Language: English
Speaker: Pascal BOURDEAUX (Associate Professor, École Pratique des Hautes Études)
Title: Paul Mus’s View of Early Postcolonial Vietnam (1945–1947): Comments on an unpublished political essay
Abstract: Paul Mus (1902–1969) was a famous Orientalist who ended his academic career at the Collège de France while regularly being a visiting professor at Yale during the 1960’s. As a military officer and political advisor, he was directly involved in the Vietnamese “revolution” during the mid-1940s. Opposed to the colonial spirit that still prevailed in France at the end of the Second World War, he struggled to promote new Franco-Vietnamese relations respectful of national sovereignty. As a social scientist, he always tried to observe political events through the lens of ancient history and cultural facts. From 1945 onwards, several of his writings concern Vietnamese political demands and French reactions to them. In other words he tried to define the real nature of conflicts (that he called cosmodrama) particularly in one of his most influential books: Viêt Nam: Sociologie d’une guerre (1952). A recent reading of an unpublished manuscript preserved in the Mus collection at the Institut Asie Orientale (Lyon) gives the opportunity to try to understand better the context of these crucial years as well as Mus’s political anthropology. This undated and annotated 36-sheet document (nearly 7,000 words) is entitled “Les sectes politico-religieuses et le traditionalisme annamite” (Religious-political sects and Annamese traditionalism). This complementary lesson to an earlier lecture on Vietnamese political parties allows us to specify how Mus understood Franco-Cochinchinese relations (republicanism and sectarian alternatives) in counterpoint to centrist monarchist traditions (Nguyễn legitimism) and northern conservatism (proclaiming later legitimacy going back to the Lê dynasty).

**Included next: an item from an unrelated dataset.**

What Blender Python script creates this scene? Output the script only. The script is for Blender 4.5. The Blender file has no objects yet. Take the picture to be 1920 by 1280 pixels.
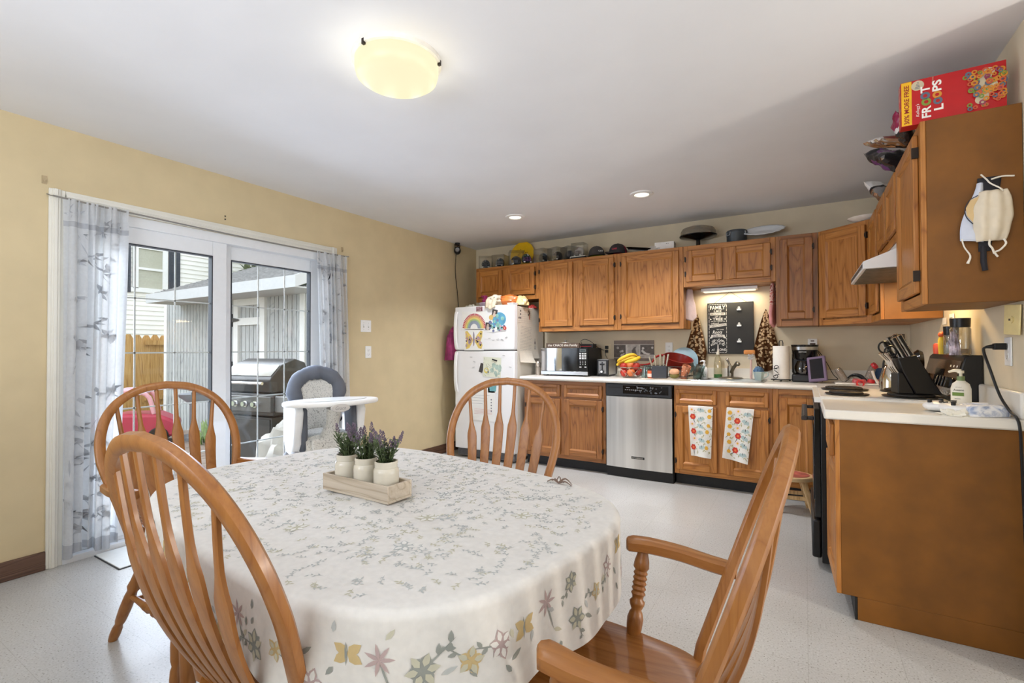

Keywords : Sectarian movements, Traditionalism, National history, Political anthropology, Southern Vietnam
Short Bio: Pascal Bourdeaux is an historian, Associate Professor at the École pratique des hautes études (Paris) where he is teaching and studying Religions in Southeast Asia. His main topics concern contemporary religions in Viêt Nam, the history of religious sciences in South-East Asia and the study of the Mekong delta riverine civilisation. He was posted to Viêt Nam as representative of the École française d’Extrême-Orient in Hô Chi Minh City (2012–2015). He published this last years a trilingual annotated edition of the Lục Vân Tiên poem (2016) and co-directed a collective book, Chrétiens évangéliques d’Asie du Sud-Est. Expériences locales d’une ferveur conquérante (with Jammes Jérémy, 2016). His last book is titled Bouddhisme Hòa Hảo, d’une royaume l’autre. Religion et révolution au Sud Viêt Nam 1935–1955 (2022). He dedicated his HDR (habilitation to supervise research) to “Religions in contemporary Viêt Nam. Rethinking religious modernity (19th–21st centuries)” and presented an unpublished manuscript named: “Poetry and religious controversy in Nguyễn Đình Chiểu’s Dương Từ Hà Mậu — Historical Essay on religious fact during the first 19th Century Viêt Nam” (May 2023).